---- GIVEN INFORMATION

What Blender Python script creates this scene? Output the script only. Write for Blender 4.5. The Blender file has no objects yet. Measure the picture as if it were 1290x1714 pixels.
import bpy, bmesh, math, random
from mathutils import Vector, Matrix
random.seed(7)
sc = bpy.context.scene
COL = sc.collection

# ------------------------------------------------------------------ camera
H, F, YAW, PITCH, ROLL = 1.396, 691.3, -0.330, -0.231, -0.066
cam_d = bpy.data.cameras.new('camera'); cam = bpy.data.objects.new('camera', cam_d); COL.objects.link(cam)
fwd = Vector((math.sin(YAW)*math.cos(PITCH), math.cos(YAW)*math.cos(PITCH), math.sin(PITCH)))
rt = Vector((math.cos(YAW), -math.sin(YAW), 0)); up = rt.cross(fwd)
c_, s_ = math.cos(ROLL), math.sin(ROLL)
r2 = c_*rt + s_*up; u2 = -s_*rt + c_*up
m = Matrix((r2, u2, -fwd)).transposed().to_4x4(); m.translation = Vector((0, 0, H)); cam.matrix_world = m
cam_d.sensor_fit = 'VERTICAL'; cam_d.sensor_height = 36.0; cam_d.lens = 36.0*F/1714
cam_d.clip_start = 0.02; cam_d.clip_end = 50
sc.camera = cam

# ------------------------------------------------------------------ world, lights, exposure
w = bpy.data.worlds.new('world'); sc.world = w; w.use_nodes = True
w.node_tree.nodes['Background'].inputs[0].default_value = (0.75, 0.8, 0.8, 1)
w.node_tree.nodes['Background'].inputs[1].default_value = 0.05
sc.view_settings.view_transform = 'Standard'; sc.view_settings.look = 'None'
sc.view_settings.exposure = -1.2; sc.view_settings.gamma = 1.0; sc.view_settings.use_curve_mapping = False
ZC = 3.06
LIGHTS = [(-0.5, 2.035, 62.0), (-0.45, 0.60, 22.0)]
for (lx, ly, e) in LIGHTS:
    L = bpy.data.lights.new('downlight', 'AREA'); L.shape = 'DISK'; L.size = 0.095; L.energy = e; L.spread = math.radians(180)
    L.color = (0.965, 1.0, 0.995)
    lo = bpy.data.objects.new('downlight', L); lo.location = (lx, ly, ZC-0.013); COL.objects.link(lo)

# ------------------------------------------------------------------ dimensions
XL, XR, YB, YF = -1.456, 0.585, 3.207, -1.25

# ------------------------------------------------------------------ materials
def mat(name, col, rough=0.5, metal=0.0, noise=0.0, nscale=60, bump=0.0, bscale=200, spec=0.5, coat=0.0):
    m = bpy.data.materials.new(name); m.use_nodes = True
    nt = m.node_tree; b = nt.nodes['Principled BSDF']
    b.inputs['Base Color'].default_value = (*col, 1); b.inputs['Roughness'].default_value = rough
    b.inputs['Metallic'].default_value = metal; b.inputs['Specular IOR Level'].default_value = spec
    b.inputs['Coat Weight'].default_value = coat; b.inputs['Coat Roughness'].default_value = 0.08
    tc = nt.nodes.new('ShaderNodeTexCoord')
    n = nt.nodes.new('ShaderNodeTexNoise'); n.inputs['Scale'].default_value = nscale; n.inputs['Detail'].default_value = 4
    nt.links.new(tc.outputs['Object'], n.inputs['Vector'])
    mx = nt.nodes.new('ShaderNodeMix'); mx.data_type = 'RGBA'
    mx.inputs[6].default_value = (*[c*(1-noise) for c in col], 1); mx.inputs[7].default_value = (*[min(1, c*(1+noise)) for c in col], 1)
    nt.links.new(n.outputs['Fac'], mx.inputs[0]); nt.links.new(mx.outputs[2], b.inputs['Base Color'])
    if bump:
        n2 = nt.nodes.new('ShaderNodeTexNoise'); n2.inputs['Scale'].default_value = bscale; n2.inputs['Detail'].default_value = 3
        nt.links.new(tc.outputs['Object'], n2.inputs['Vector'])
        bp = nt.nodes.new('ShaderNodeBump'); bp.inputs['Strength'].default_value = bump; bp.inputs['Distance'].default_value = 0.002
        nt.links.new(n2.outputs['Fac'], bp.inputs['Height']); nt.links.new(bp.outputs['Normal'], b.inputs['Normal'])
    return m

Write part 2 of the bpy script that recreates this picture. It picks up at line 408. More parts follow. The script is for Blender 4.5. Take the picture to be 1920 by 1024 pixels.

--------

§ **WHAT IS NEEDED**:
Return only the lines spanning from the first line of the material through the line with "XL, XR, YB, YF = -1.456, 0.585, 3.207, -1.25", copied exactly, both ends kept.

§ **RESPONSE TO THE TASK**:
What Blender Python script creates this scene? Output the script only. Write for Blender 4.5. The Blender file has no objects yet. Measure the picture as if it were 1290x1714 pixels.
import bpy, bmesh, math, random
from mathutils import Vector, Matrix
random.seed(7)
sc = bpy.context.scene
COL = sc.collection

# ------------------------------------------------------------------ camera
H, F, YAW, PITCH, ROLL = 1.396, 691.3, -0.330, -0.231, -0.066
cam_d = bpy.data.cameras.new('camera'); cam = bpy.data.objects.new('camera', cam_d); COL.objects.link(cam)
fwd = Vector((math.sin(YAW)*math.cos(PITCH), math.cos(YAW)*math.cos(PITCH), math.sin(PITCH)))
rt = Vector((math.cos(YAW), -math.sin(YAW), 0)); up = rt.cross(fwd)
c_, s_ = math.cos(ROLL), math.sin(ROLL)
r2 = c_*rt + s_*up; u2 = -s_*rt + c_*up
m = Matrix((r2, u2, -fwd)).transposed().to_4x4(); m.translation = Vector((0, 0, H)); cam.matrix_world = m
cam_d.sensor_fit = 'VERTICAL'; cam_d.sensor_height = 36.0; cam_d.lens = 36.0*F/1714
cam_d.clip_start = 0.02; cam_d.clip_end = 50
sc.camera = cam

# ------------------------------------------------------------------ world, lights, exposure
w = bpy.data.worlds.new('world'); sc.world = w; w.use_nodes = True
w.node_tree.nodes['Background'].inputs[0].default_value = (0.75, 0.8, 0.8, 1)
w.node_tree.nodes['Background'].inputs[1].default_value = 0.05
sc.view_settings.view_transform = 'Standard'; sc.view_settings.look = 'None'
sc.view_settings.exposure = -1.2; sc.view_settings.gamma = 1.0; sc.view_settings.use_curve_mapping = False
ZC = 3.06
LIGHTS = [(-0.5, 2.035, 62.0), (-0.45, 0.60, 22.0)]
for (lx, ly, e) in LIGHTS:
    L = bpy.data.lights.new('downlight', 'AREA'); L.shape = 'DISK'; L.size = 0.095; L.energy = e; L.spread = math.radians(180)
    L.color = (0.965, 1.0, 0.995)
    lo = bpy.data.objects.new('downlight', L); lo.location = (lx, ly, ZC-0.013); COL.objects.link(lo)

# ------------------------------------------------------------------ dimensions
XL, XR, YB, YF = -1.456, 0.585, 3.207, -1.25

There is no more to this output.